The lesson from Hillsborough where 96 people were crushed and trampled to death and 766 more injured has been learned in modern stadium design – and it must not be ignored here. The SFS is deficient against every standard measure or discipline in the Green Guide when it comes to fire and life safety measures, including:

  • No fire sprinklers;
  • Emergency exit door numbers and accessibility;
  • Internal and external concourse width;
  • Aisle and stairway width;
  • Safe exits and zones for wheelchair users; and
  • Balustrade heights and materials.

The other misconception is that this is some sort of maintenance issue and the Trust should have spent more money fixing up the SFS. Demonstrably wrong. The Trust has spent more than $80m from its own funds in maintaining the stadium, well above industry standards.

In a large part, these are your funds, your annual subscriptions ploughed back into what is a public facility. The SFS is not a private members club. In 30 years of events of all kinds, more than 17 million general admission ticket holders have been through the gates compared to a little over three million in the members reserve.
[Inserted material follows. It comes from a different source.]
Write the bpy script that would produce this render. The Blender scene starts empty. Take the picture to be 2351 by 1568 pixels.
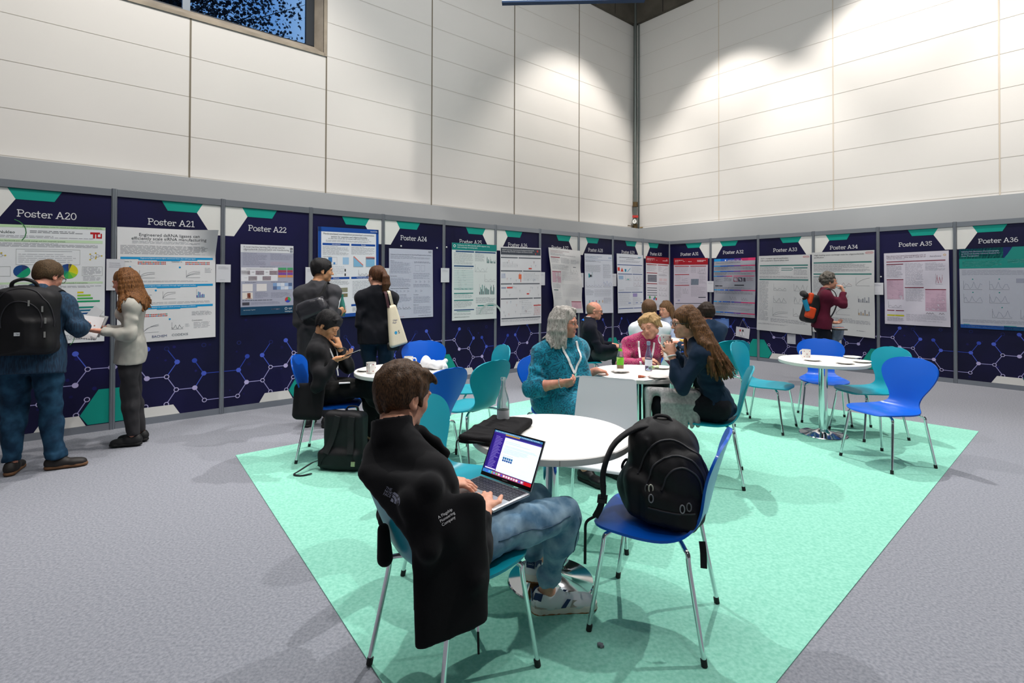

It is you the members through your subscriptions which make this possible. The problem with the SFS is not maintenance, although the rising cost of maintenance is an issue. The core problem is the fundamental design which cannot be fixed other than by a knock down and rebuild.

Even the external concourses are too narrow, particularly at the northern end of the stadium closest to Moore Park Road. You could lose $1b in refurbishing the current structure and not be able to make one jot of difference to the dangerous choke points.

For all the regular complaints about queues, spectator experience, lack of women’s toilets, playing facilities and appalling provision for the impaired, the fundamental problem remains safety.

The Trust will never be complacent when it comes to protecting our members, patrons, players, officials and staff.

Tony Shepherd is the Chairman of the SCG Trust and an Australian businessman. In 2012, he was awarded an AO for services to business, infrastructure development, the arts and sport.